When they are healthy, these relationships help us to thrive. As well as helping us enjoy the good times, they see us through the bad times too, holding us like a safety net when we’re at risk of falling.

What all good relationships have in common is that they are based on respect, trust, and communication. That’s true whether it’s your relationship with your best friend, your teacher or your partner.

Most people have more than one romantic relationship during their life. Going out with different people helps you find out who you are compatible with and what you want from a relationship.

It's also fine not to be in a relationship at all. Lots of people are single and many are single by choice. They aren’t interested in love or romance, and that’s totally fine.

The most important thing, if you do choose to be in a relationship with someone, is that it should be a positive experience. It won't be perfect every day - all relationships go through ups and downs -but it should be fun and help you feel good about yourself.

Brook and Enduring Love?

Enduring Love? was a two year Open University research study which interviewed over 5,000 couples in long-term relationships. The researchers asked the couples about various aspects of their relationships and what made them endure and the results were fascinating. 
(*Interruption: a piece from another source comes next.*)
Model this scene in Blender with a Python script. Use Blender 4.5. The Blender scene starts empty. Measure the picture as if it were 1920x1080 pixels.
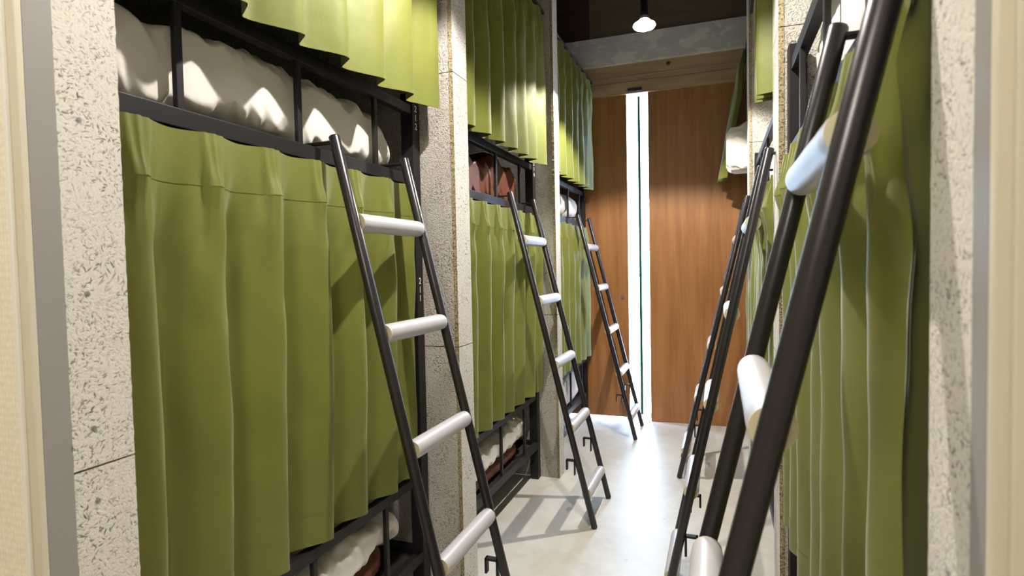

Brook teamed up with Professor Jacqui Gabb, who headed up the study, to create the relationships section of the Brook site covering all aspects of relationships, based on the findings of the research. 

This section aims to give advice and information that is based in reality. It is based on what real couples said – rather than the myths and stereotypes we are bombarded with through stories, films and songs about love and romance.

It’s true that relationships often start out with romance. You feel an amazing sense of togetherness, and the differences between you don’t seem to matter. Everything is perfect – it feels quite magical and ‘unreal’ – and in a way it is. 

But for a relationship to last and endure, most couples will need to move from this magical place into a phase where their relationship can survive the reality of everyday life - and the reality of each other.